Francisco Hernández Moleres
Department of History
Hernández Moleres will examine the influence of the Spanish Civil War in the two countries that hosted most of its refugees, France and Mexico. His focus is on the writings of teachers, pedagogues, and policy reformers, who drew from the Spanish example to advocate for various and contested forms of antifascist education in the two decades after the war. Hernandez Moleres’s proposed research travel will begin in summer 2025 and cover six months in Mexico (Mexico City, Morelia, and Pachuca) and two months in France (Paris, Toulouse, and Gap) to work in state archives and conduct oral history interviews.

Dragan Katarina Mikulin
Language Sciences Program, Department of Geography
Dragan Katarina Mikulin is a linguistic geographer who will be conducting research in the Czech Republic and Slovakia, using an interdisciplinary approach to research queer and trans community building, resilience, and futurity.
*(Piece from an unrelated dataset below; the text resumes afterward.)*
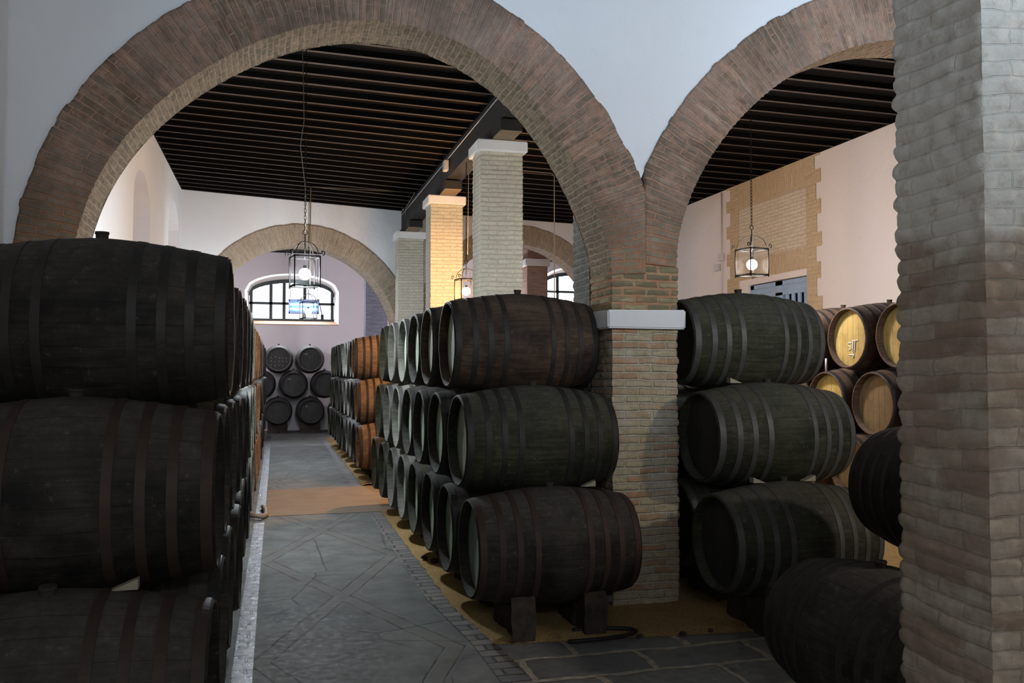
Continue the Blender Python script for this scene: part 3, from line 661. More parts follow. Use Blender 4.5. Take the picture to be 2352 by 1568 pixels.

Ze looks forward to collaboration with linguists, geographers, and community members in both countries. In hir dissertation research, Dragan combines methods from cartography/GIS and linguistics to conduct a geolinguistic ethnography of queer and trans Slovaks and Czechs in a post-shooting context, exploring how mental map tasks contribute to discourses of embodiment. Importantly, this project focuses on queer and trans communities themselves rather than rhetoric about these communities. Ze aims to document new and continued linguistic and performative strategies for community-building, community care, and queer liberation. These strategies help queer and trans people see themselves in the past, present, and future.

Kharis Ralph
Department of History
Ralph’s research investigates the link between labor, music, and the history of democratic politics in South Korea. From February 2025 to February 2026, she will be conducting archival research and oral history interviews, while also engaging in participant observation at labor rallies and cultural events in order to understand both the sonic and embodied dimensions of workers’ music-making practices.